::: DATASET SECTION

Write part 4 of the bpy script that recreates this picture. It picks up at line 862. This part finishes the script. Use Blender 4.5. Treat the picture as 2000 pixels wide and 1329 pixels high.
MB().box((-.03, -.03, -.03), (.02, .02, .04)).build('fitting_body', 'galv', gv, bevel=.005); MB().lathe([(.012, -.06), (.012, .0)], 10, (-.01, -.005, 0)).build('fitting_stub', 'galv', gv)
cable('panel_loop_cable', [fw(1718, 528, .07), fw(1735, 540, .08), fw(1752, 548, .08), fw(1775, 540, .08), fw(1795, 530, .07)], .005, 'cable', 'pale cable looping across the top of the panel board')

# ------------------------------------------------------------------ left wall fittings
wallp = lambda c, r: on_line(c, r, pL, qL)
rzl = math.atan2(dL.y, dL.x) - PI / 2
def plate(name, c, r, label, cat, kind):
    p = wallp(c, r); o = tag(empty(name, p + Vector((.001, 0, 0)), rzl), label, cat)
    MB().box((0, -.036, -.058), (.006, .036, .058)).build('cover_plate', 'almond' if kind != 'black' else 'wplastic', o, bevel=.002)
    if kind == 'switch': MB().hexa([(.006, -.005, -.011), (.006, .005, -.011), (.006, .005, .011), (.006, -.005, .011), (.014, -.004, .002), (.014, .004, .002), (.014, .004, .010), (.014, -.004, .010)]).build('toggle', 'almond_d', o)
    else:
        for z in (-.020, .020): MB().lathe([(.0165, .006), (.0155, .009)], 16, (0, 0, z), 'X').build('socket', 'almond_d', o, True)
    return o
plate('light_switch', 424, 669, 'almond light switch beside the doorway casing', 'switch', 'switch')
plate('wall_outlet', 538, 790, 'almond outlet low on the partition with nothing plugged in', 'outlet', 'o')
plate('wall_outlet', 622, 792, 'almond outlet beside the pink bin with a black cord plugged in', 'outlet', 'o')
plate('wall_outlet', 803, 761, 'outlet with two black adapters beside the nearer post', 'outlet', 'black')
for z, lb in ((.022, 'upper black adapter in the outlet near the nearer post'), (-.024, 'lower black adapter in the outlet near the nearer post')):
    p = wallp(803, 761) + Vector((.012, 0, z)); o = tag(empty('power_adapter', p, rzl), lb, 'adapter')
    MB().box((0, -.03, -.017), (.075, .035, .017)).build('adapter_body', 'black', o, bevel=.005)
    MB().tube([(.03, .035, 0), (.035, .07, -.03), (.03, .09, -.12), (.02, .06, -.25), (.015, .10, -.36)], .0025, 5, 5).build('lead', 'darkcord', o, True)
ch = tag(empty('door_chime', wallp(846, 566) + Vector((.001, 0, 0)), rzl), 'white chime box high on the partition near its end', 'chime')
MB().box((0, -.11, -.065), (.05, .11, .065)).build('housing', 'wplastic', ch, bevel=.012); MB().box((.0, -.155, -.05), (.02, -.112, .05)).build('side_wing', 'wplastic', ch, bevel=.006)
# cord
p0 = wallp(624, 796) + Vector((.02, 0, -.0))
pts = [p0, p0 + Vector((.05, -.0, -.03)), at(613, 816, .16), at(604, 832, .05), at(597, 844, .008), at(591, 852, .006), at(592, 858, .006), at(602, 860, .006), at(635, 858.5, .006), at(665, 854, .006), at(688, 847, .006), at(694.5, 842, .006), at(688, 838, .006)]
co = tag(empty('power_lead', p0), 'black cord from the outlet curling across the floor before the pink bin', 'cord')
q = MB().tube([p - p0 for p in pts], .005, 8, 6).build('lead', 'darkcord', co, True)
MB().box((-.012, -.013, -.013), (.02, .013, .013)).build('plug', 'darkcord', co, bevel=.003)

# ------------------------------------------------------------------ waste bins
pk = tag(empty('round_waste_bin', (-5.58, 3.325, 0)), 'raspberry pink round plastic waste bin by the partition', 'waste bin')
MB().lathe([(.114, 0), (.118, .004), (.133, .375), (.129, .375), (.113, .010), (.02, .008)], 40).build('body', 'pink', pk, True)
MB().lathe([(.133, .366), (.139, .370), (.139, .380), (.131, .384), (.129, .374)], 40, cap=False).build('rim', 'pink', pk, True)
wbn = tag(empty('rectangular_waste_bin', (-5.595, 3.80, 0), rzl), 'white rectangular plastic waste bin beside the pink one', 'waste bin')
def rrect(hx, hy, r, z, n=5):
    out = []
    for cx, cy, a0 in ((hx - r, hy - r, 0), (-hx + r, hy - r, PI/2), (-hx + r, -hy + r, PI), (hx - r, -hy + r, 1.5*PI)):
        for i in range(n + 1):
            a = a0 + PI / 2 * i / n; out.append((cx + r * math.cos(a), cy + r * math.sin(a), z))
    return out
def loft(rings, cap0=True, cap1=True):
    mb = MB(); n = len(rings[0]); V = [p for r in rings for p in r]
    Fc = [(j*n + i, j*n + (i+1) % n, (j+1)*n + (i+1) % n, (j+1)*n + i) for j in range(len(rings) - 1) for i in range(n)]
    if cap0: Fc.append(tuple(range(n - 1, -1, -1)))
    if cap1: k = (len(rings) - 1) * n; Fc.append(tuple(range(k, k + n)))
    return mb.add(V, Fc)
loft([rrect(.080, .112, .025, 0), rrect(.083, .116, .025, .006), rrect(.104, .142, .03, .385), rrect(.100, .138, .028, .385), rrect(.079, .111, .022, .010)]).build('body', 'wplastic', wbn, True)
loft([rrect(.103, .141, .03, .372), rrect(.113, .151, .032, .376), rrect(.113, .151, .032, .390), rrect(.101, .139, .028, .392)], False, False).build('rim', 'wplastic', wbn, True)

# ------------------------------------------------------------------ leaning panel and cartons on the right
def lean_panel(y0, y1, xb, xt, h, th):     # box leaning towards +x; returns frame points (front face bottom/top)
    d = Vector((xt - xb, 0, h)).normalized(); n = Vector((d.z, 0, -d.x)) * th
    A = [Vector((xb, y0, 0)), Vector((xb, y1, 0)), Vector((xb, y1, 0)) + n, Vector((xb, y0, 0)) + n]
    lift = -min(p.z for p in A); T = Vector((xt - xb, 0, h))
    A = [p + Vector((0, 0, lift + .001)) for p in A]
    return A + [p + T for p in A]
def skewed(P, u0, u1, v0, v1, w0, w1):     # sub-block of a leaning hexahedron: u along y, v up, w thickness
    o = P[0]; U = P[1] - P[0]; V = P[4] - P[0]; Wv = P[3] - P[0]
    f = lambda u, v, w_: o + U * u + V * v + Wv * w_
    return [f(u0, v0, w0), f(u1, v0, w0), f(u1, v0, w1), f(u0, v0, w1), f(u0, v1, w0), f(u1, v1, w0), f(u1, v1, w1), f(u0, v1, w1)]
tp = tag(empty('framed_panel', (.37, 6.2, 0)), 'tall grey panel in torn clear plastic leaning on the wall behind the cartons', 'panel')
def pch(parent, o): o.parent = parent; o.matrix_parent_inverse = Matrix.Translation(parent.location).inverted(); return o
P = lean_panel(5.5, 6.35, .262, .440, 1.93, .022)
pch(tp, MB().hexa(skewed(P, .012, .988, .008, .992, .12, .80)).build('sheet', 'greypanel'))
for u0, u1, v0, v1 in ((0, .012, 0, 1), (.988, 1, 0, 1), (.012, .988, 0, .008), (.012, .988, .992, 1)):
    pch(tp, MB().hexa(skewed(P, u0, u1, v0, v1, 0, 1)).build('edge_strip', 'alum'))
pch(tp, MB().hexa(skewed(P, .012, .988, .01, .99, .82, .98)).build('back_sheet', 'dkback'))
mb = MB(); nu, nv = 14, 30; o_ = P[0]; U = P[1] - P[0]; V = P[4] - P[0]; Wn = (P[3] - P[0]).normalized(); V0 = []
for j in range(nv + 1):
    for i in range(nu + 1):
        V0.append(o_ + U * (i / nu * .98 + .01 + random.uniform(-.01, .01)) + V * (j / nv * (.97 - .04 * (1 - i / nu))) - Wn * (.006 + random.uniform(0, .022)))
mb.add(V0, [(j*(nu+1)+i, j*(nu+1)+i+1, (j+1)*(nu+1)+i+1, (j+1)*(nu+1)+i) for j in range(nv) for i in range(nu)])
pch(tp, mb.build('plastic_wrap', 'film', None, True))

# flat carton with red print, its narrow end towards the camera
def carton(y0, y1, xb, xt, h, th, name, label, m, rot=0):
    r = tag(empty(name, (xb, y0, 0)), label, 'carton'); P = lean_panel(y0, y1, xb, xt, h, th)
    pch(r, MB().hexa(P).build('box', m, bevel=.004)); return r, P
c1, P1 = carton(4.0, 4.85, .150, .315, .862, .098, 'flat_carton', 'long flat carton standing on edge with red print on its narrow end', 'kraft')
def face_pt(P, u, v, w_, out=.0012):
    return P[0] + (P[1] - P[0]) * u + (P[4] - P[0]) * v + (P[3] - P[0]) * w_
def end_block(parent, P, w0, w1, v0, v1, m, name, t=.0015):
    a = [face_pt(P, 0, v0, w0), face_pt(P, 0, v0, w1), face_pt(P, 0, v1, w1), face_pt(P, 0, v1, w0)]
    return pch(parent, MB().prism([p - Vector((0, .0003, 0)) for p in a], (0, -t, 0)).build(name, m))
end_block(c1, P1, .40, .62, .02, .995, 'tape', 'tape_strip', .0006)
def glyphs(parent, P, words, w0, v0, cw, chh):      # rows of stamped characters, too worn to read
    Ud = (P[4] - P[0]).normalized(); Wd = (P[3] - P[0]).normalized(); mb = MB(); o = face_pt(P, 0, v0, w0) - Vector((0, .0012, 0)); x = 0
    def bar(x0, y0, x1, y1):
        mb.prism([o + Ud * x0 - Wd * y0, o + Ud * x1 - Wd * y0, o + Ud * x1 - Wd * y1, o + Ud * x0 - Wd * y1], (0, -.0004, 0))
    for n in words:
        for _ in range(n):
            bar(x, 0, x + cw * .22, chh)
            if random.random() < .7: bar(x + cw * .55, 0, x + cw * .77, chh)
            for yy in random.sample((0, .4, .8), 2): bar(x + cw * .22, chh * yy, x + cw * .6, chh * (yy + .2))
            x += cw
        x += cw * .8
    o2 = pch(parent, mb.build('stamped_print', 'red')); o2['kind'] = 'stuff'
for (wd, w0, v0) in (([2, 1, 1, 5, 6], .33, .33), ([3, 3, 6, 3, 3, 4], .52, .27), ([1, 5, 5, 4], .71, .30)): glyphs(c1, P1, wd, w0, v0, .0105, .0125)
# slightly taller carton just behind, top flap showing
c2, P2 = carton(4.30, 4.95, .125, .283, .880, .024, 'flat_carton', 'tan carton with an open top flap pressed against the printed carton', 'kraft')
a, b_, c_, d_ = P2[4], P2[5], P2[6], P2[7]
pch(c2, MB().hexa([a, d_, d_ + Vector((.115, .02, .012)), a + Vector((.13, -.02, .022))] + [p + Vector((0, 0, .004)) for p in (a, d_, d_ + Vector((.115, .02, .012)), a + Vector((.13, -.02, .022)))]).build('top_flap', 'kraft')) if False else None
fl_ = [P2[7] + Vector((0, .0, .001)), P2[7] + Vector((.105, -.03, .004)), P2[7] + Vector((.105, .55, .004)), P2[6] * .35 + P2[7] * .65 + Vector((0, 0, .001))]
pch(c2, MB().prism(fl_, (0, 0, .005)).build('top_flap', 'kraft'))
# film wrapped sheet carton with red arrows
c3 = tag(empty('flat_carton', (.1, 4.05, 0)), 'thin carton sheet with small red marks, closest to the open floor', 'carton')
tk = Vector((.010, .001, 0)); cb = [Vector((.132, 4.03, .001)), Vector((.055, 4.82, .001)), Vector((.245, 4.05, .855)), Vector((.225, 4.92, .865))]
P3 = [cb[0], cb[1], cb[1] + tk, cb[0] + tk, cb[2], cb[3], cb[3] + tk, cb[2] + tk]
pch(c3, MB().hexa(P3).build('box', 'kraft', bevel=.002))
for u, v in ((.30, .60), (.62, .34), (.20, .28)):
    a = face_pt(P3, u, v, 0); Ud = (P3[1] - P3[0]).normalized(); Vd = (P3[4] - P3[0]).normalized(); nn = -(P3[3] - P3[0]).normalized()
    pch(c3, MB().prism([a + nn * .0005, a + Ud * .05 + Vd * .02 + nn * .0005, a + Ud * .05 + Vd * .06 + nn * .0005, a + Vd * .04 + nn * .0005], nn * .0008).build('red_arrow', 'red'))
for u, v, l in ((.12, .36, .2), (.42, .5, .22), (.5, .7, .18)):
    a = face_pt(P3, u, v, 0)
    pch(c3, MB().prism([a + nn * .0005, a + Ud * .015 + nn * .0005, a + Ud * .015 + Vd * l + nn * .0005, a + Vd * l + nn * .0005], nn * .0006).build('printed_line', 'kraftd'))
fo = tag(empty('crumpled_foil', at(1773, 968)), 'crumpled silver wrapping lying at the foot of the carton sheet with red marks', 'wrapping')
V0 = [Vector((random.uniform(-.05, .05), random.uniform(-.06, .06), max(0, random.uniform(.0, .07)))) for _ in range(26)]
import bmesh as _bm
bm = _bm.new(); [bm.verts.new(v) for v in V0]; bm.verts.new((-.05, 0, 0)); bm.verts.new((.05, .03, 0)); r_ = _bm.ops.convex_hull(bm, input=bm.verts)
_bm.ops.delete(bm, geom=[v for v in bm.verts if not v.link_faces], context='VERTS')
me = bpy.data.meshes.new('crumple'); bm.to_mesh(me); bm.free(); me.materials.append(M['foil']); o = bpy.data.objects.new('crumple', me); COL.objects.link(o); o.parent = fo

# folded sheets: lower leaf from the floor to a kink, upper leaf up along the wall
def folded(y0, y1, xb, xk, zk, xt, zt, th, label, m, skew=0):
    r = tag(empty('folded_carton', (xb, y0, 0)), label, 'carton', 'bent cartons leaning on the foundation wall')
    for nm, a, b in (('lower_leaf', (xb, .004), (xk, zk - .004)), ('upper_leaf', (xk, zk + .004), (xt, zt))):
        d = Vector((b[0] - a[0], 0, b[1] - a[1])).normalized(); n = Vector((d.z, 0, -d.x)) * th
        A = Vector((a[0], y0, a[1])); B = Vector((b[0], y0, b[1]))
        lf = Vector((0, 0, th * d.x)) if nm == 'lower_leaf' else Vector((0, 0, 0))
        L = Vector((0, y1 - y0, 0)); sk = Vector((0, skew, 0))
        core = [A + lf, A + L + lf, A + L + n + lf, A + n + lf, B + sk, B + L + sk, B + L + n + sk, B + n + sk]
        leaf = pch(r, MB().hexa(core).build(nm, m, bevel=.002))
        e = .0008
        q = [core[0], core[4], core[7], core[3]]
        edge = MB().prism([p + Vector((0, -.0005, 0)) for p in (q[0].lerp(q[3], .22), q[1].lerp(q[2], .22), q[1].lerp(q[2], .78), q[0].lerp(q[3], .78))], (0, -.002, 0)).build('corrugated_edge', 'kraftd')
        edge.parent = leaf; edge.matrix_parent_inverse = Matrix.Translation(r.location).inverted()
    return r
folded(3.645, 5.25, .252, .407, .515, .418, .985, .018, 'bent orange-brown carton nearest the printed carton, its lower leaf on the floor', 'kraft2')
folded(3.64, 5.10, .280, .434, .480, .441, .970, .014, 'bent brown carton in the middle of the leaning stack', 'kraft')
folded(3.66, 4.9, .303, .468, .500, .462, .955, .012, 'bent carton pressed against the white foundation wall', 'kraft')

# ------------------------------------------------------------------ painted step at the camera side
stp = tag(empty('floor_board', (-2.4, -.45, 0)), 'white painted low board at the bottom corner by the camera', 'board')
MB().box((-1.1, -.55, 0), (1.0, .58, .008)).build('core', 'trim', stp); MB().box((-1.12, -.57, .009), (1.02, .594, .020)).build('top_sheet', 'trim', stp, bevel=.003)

::::::

> INSTRUCTIONS FOR THE TASK:
Please print the material above exactly as it appears, from its first line through the line containing "the panel board')", inclusive, and stop there.

> PROBLEM SOLUTION:
Write part 4 of the bpy script that recreates this picture. It picks up at line 862. This part finishes the script. Use Blender 4.5. Treat the picture as 2000 pixels wide and 1329 pixels high.
MB().box((-.03, -.03, -.03), (.02, .02, .04)).build('fitting_body', 'galv', gv, bevel=.005); MB().lathe([(.012, -.06), (.012, .0)], 10, (-.01, -.005, 0)).build('fitting_stub', 'galv', gv)
cable('panel_loop_cable', [fw(1718, 528, .07), fw(1735, 540, .08), fw(1752, 548, .08), fw(1775, 540, .08), fw(1795, 530, .07)], .005, 'cable', 'pale cable looping across the top of the panel board')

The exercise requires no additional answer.